Some teenage girls whose own high-school reunions are more than a decade away viewed the twentysomething antics of Romy and Michele with a mix of boredom, appreciation and trepidation.

"I just don't want to come back to high school a loser," Sam Robinson, 15, of Irvine, said with a laugh. Sam, who came with friend Amanda Smith, also 15 of Irvine, added: "Like having to make up lies about your life because you're nothing."

Romy (Sorvino) and Michele (Kudrow), friends since shared humiliation in high school, are likable but insipid. Romy clerks at a car dealership; Michele can't find work as a clothing designer.

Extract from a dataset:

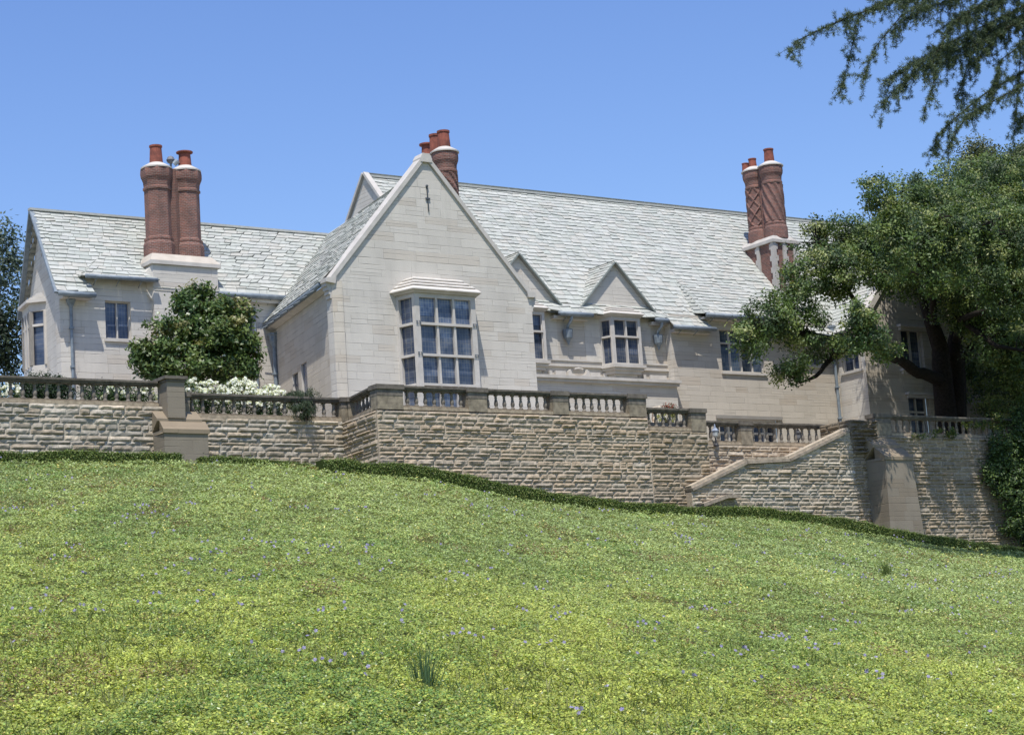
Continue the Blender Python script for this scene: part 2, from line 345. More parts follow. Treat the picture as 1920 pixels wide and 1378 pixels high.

The two live together in a beachfront walk-up and bond over diets ("I was sooo lucky, getting mono," gushes Romy), such movies as "Pretty Woman" ("I just get really happy when they finally let her shop!" confides Michele) and going dancing.

They're so close they wonder whether maybe they should become lesbians but decide to wait and see if they marry by the time they're 30.

They flash back to Sagebrush High and its archetypes: the shallow prom-king athlete and prom-queen snob and the nerd's nerd. They agree to pose as successes but have a last-minute falling out over their roles in their fake career--inventors of Post-it note pads.

"It didn't have much of a plot, and it didn't have that much depth to it," Amanda said. But she thought it was funny. "They said funny things, and it was the way they said it. Anything that came out of their mouth would have been funny," Amanda said.

The movie was rife with profanity, but it didn't strike much of a chord with the audience. A group of friends from Rancho Santa Margarita was in accord that the movie was "just OK."

Elizabeth LeMoine, 17, said she thought it was corny.

Her friend Erin Wolf, 16, said: "I thought it would be funnier. 'Dumb and Dumber' was better."

Erin Kretz, 17, agreed but added that she liked the soundtrack that included Anaheim-based No Doubt's "I'm Just a Girl" and songs from the '80s.

The movie's funniest moment, the teens agreed, was a silly ballet. But overall, Erin Wolf said: "I expected more."

*

AT ISSUE: Female characters in the U.S. media have become more intelligent and independent but still tend to reinforce gender stereotypes, according to a study released last week by Menlo Park, Calif.-based Kaiser Family Foundation, a nonprofit national health-care philanthropy, and the children's advocacy organization Children Now of Oakland.

Movies particularly depict females as concerned more with romance and dating than work or school, and their appearance is frequently a focus, according to the study.

In portrayals in the top 15 movies of 1995 that were most popular with teenage girls, 39% of women and 4% of men were thin or very thin. Six out of 10 women received comments about their appearance, compared with one in four men. Thirty-one percent of the women, compared with 7% of the men, were seen in appearance-related activities; 60% of men in movies were seen working, compared with about a third of women.

In "Romy and Michele," the women aspire to fashion careers and romantic relationships but succeed only with the financial aid of an admirer who has become wealthy through his own intelligence.

The number of roles for women continues to be smaller than that for men in all media, and movies have almost two men for every woman.

Television has the highest proportion of female characters, with 45%. Yet when asked to name 10 people they most admire from television, girls named males over females in a ratio of 7 to 3.

According to another study, nearly 37% of actors among 671 TV characters were females, even though 51.2% of the population is female. White males appear in prime-time TV shows and top-grossing movies at 1 1/2 times their proportion in the population, according to the Cultural Indicators Research Project, released April 30 by dean emeritus of the Annenberg School for Communications, University of Pennsylvania.